#### [TO DO]
Copy exactly the lines from the start of the data below through the one that carries "u, v = ma.loc(px, py, 90);", and only those.
---------- STORED DATA
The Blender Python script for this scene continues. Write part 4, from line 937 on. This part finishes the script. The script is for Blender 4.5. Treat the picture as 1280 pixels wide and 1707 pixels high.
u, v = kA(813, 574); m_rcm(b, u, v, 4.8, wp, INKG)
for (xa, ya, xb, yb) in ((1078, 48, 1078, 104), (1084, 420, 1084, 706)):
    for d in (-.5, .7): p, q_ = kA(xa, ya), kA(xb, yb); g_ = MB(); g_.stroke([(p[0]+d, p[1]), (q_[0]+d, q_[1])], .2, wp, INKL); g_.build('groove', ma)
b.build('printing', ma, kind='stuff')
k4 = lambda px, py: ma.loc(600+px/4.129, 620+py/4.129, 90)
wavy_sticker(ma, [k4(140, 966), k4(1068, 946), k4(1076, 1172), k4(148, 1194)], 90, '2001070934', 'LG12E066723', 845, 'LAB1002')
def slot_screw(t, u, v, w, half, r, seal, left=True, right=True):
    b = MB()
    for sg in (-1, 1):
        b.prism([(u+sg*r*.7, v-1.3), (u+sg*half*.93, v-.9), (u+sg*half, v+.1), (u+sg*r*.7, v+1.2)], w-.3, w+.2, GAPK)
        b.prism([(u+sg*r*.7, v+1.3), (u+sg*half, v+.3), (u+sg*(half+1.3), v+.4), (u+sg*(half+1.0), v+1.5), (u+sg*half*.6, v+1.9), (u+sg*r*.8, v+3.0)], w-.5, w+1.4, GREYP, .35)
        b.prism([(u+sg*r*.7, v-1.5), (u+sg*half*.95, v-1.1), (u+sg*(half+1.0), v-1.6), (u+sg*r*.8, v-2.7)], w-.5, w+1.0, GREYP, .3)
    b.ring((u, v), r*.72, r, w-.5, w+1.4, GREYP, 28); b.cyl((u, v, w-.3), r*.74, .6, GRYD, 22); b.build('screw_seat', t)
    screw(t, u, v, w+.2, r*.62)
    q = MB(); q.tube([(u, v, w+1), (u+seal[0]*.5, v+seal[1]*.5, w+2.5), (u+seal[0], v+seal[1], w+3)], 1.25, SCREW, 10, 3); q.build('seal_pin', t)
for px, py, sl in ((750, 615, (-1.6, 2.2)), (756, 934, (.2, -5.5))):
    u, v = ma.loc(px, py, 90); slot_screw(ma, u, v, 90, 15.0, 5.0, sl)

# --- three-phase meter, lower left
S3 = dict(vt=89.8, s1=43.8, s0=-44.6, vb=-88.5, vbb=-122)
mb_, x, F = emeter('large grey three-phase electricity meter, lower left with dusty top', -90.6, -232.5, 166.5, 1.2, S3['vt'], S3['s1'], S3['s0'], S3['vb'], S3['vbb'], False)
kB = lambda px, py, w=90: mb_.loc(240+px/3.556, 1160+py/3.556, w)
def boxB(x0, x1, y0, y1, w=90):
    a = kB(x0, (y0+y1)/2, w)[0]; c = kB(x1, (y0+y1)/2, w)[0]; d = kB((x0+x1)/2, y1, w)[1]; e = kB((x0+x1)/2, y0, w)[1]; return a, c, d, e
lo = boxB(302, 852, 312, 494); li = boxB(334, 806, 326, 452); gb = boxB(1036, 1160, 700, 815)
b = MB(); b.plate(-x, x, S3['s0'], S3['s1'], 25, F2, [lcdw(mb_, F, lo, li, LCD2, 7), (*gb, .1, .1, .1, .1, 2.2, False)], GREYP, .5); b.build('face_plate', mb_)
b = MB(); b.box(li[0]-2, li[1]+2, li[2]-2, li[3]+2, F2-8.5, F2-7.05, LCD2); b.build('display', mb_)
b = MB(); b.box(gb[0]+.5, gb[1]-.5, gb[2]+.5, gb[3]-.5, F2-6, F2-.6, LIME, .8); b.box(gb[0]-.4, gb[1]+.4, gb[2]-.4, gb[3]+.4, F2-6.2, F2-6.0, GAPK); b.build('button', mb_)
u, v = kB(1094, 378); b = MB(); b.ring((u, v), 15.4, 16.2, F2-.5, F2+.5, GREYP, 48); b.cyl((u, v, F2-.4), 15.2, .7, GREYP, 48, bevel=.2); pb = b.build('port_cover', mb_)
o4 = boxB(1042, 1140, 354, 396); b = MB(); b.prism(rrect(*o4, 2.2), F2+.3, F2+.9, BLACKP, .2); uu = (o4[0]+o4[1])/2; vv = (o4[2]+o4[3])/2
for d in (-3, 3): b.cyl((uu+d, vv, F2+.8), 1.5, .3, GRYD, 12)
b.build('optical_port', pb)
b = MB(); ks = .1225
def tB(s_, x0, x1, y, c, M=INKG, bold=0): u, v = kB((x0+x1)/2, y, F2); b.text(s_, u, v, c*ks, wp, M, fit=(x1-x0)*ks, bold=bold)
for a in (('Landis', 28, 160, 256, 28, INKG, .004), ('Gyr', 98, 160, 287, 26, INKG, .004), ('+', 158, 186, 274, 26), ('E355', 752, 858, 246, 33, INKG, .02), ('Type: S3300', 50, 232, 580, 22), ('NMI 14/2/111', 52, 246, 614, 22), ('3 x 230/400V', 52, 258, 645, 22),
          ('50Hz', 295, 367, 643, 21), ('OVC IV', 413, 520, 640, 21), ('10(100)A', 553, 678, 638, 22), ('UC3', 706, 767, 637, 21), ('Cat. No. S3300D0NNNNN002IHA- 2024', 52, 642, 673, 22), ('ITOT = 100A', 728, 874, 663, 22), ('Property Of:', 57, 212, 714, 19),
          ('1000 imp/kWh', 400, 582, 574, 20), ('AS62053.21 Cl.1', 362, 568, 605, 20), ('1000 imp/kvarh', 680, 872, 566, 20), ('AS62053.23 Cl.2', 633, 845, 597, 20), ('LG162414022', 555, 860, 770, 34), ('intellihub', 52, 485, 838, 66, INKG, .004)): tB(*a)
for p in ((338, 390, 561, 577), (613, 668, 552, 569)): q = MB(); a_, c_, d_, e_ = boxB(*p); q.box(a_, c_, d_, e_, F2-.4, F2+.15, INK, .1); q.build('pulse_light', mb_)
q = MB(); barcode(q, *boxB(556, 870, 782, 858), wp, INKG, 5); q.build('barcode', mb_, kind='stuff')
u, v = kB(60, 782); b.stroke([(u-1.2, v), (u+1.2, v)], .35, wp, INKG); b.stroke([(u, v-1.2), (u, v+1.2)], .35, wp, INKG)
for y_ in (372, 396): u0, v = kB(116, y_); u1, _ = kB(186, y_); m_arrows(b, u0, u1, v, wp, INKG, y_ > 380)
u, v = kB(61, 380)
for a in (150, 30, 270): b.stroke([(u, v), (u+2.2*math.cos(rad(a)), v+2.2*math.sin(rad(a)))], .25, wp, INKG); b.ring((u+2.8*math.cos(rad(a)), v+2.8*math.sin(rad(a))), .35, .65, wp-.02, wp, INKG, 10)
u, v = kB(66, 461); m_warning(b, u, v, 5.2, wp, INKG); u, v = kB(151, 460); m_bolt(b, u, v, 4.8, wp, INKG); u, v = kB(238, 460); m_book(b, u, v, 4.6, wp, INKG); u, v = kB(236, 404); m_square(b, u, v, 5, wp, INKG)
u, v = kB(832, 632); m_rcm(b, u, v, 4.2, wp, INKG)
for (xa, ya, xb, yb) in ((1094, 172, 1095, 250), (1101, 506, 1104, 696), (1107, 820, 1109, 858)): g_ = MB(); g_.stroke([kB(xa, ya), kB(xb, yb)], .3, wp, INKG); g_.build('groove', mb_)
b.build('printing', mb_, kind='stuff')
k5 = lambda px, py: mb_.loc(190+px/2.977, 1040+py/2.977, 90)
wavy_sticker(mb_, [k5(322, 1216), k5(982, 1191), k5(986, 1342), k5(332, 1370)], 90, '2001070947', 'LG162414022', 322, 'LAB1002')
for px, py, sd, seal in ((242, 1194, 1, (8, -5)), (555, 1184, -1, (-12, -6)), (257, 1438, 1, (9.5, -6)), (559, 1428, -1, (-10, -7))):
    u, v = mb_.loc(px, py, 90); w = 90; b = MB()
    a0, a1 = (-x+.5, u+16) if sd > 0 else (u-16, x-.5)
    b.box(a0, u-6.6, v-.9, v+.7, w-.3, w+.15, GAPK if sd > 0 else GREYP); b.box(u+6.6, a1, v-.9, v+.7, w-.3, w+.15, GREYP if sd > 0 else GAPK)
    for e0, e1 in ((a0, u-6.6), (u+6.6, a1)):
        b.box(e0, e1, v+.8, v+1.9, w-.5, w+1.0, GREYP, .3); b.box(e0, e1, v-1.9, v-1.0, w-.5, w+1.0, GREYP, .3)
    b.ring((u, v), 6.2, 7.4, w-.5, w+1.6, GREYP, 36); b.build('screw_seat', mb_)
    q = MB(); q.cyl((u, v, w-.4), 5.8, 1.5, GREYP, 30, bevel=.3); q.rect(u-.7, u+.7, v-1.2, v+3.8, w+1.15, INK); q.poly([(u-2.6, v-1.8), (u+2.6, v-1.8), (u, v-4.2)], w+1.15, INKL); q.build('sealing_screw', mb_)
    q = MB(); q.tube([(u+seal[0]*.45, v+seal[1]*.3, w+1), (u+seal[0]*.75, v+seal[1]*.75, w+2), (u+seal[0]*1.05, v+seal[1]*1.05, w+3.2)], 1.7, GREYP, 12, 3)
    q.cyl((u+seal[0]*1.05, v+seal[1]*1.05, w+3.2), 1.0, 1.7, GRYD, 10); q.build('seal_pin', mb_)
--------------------
#### [EXERCISE RESULT]
The Blender Python script for this scene continues. Write part 4, from line 937 on. This part finishes the script. The script is for Blender 4.5. Treat the picture as 1280 pixels wide and 1707 pixels high.
u, v = kA(813, 574); m_rcm(b, u, v, 4.8, wp, INKG)
for (xa, ya, xb, yb) in ((1078, 48, 1078, 104), (1084, 420, 1084, 706)):
    for d in (-.5, .7): p, q_ = kA(xa, ya), kA(xb, yb); g_ = MB(); g_.stroke([(p[0]+d, p[1]), (q_[0]+d, q_[1])], .2, wp, INKL); g_.build('groove', ma)
b.build('printing', ma, kind='stuff')
k4 = lambda px, py: ma.loc(600+px/4.129, 620+py/4.129, 90)
wavy_sticker(ma, [k4(140, 966), k4(1068, 946), k4(1076, 1172), k4(148, 1194)], 90, '2001070934', 'LG12E066723', 845, 'LAB1002')
def slot_screw(t, u, v, w, half, r, seal, left=True, right=True):
    b = MB()
    for sg in (-1, 1):
        b.prism([(u+sg*r*.7, v-1.3), (u+sg*half*.93, v-.9), (u+sg*half, v+.1), (u+sg*r*.7, v+1.2)], w-.3, w+.2, GAPK)
        b.prism([(u+sg*r*.7, v+1.3), (u+sg*half, v+.3), (u+sg*(half+1.3), v+.4), (u+sg*(half+1.0), v+1.5), (u+sg*half*.6, v+1.9), (u+sg*r*.8, v+3.0)], w-.5, w+1.4, GREYP, .35)
        b.prism([(u+sg*r*.7, v-1.5), (u+sg*half*.95, v-1.1), (u+sg*(half+1.0), v-1.6), (u+sg*r*.8, v-2.7)], w-.5, w+1.0, GREYP, .3)
    b.ring((u, v), r*.72, r, w-.5, w+1.4, GREYP, 28); b.cyl((u, v, w-.3), r*.74, .6, GRYD, 22); b.build('screw_seat', t)
    screw(t, u, v, w+.2, r*.62)
    q = MB(); q.tube([(u, v, w+1), (u+seal[0]*.5, v+seal[1]*.5, w+2.5), (u+seal[0], v+seal[1], w+3)], 1.25, SCREW, 10, 3); q.build('seal_pin', t)
for px, py, sl in ((750, 615, (-1.6, 2.2)), (756, 934, (.2, -5.5))):
    u, v = ma.loc(px, py, 90); slot_screw(ma, u, v, 90, 15.0, 5.0, sl)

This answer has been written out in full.